Thanks for your sharing and support. BD


Petit fleur said...

Hi my friend,

I agree that the government is just screwed. Same thing was happening during that whole Iran / Contra thing with ole Ollie North... Nobody seems to remember that. Selling ammo to the middle east on the sly then publicly denouncing their wars. You are so right, and it's infuriating.

Shall I take a trip to Conn. and kick her ass! :0

Your responses to all of your comments were beautiful.
I love you. xoxoxoxo

Ms. Moon said...

It is good to have this perspective- one we hardly ever get. Thank-you.

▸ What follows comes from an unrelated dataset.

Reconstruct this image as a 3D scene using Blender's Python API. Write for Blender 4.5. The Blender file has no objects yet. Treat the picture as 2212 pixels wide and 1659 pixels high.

Identify with Dexter said...

I really appreciate your openness and easy-to-understand fact sharing around the subject of the death penalty. This post led to a great discussion between my partner and I. Before I could list all your great points, he listed his, which were very akin to yours. He also mentioned that states with the death penalty don't have an appointed person to do the actual job, but instead hire an anonymous person and pay big bucks to do so. It's as if the government isn't owning up to the fact that they are, in fact, killing human lives by having to hire anonymously. I think it feels like the mafia: the big guy won't do the killing, but he'll get some other underneath guy to do it for him. It's underhanded and contradictory, like so many messages our government sends. I've never agreed with the death penalty and think your willingness to discuss your experience inside will be an eye-opener for many people who bump into your blog. Thank you.

Zengoof said...

"A borrowed peace." Well said, BD.

For me, the most compelling argument against the death penalty is what is does to us -- all of us. Every time the State deliberately kills someone, we as citizens of the State are complicit. And with each person killed, we become a little harder, a little colder, a little less human.

I imagine you face that struggle constantly, bombarded with all manner of discharge the natural reaction to which is to become a little harder, a little colder, a little less human. Hang in there, BD, you are a remarkable person.